[Problem requirements] Reproduce, word for word, every line from the first one down to the line containing "return mp.outputs[0]", and nothing else.
+ + + + +
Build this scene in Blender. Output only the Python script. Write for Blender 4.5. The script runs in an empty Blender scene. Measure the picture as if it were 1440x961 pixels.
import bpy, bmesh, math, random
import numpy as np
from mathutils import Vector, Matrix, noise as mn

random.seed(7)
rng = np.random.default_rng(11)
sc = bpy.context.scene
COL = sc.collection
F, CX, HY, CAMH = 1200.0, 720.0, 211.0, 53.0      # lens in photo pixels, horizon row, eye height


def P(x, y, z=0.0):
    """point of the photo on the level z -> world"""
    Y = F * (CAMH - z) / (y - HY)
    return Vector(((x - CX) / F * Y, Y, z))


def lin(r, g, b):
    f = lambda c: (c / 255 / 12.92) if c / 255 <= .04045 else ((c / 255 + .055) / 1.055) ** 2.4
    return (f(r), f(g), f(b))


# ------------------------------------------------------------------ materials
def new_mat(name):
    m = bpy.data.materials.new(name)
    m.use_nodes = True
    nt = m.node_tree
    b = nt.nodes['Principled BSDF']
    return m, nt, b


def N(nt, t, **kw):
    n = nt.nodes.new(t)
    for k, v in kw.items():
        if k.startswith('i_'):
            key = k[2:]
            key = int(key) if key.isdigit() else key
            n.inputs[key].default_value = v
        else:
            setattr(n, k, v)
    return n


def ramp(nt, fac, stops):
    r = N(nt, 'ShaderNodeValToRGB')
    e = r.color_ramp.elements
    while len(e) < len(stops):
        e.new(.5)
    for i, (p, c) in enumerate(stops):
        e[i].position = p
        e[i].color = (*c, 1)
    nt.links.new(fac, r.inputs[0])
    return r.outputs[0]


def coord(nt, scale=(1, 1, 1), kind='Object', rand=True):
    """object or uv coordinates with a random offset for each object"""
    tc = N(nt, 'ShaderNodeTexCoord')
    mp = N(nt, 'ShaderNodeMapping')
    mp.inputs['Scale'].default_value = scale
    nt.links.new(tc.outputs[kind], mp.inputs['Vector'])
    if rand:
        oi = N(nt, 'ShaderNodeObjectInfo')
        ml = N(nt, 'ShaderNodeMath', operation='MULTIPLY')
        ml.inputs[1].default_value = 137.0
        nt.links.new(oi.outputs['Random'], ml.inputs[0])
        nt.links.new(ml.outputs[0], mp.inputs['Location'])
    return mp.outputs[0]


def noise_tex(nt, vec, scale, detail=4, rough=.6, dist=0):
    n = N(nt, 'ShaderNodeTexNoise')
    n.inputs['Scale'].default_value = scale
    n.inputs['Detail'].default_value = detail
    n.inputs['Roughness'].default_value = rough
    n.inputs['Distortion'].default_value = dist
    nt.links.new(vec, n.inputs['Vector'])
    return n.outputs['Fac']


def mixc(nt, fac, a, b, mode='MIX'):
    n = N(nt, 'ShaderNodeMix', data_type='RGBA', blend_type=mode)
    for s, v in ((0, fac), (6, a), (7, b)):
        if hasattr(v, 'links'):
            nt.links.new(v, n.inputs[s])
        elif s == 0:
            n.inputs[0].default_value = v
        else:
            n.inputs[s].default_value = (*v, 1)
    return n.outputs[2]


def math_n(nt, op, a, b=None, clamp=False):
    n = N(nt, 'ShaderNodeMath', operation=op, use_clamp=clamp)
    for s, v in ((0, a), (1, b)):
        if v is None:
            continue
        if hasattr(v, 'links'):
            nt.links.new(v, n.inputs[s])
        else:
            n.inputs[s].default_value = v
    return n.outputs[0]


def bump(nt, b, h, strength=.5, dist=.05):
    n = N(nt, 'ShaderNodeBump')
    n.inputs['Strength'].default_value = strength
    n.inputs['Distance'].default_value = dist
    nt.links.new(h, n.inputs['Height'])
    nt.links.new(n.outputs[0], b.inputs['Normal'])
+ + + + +
[Completed exercise]
Build this scene in Blender. Output only the Python script. Write for Blender 4.5. The script runs in an empty Blender scene. Measure the picture as if it were 1440x961 pixels.
import bpy, bmesh, math, random
import numpy as np
from mathutils import Vector, Matrix, noise as mn

random.seed(7)
rng = np.random.default_rng(11)
sc = bpy.context.scene
COL = sc.collection
F, CX, HY, CAMH = 1200.0, 720.0, 211.0, 53.0      # lens in photo pixels, horizon row, eye height


def P(x, y, z=0.0):
    """point of the photo on the level z -> world"""
    Y = F * (CAMH - z) / (y - HY)
    return Vector(((x - CX) / F * Y, Y, z))


def lin(r, g, b):
    f = lambda c: (c / 255 / 12.92) if c / 255 <= .04045 else ((c / 255 + .055) / 1.055) ** 2.4
    return (f(r), f(g), f(b))


# ------------------------------------------------------------------ materials
def new_mat(name):
    m = bpy.data.materials.new(name)
    m.use_nodes = True
    nt = m.node_tree
    b = nt.nodes['Principled BSDF']
    return m, nt, b


def N(nt, t, **kw):
    n = nt.nodes.new(t)
    for k, v in kw.items():
        if k.startswith('i_'):
            key = k[2:]
            key = int(key) if key.isdigit() else key
            n.inputs[key].default_value = v
        else:
            setattr(n, k, v)
    return n


def ramp(nt, fac, stops):
    r = N(nt, 'ShaderNodeValToRGB')
    e = r.color_ramp.elements
    while len(e) < len(stops):
        e.new(.5)
    for i, (p, c) in enumerate(stops):
        e[i].position = p
        e[i].color = (*c, 1)
    nt.links.new(fac, r.inputs[0])
    return r.outputs[0]


def coord(nt, scale=(1, 1, 1), kind='Object', rand=True):
    """object or uv coordinates with a random offset for each object"""
    tc = N(nt, 'ShaderNodeTexCoord')
    mp = N(nt, 'ShaderNodeMapping')
    mp.inputs['Scale'].default_value = scale
    nt.links.new(tc.outputs[kind], mp.inputs['Vector'])
    if rand:
        oi = N(nt, 'ShaderNodeObjectInfo')
        ml = N(nt, 'ShaderNodeMath', operation='MULTIPLY')
        ml.inputs[1].default_value = 137.0
        nt.links.new(oi.outputs['Random'], ml.inputs[0])
        nt.links.new(ml.outputs[0], mp.inputs['Location'])
    return mp.outputs[0]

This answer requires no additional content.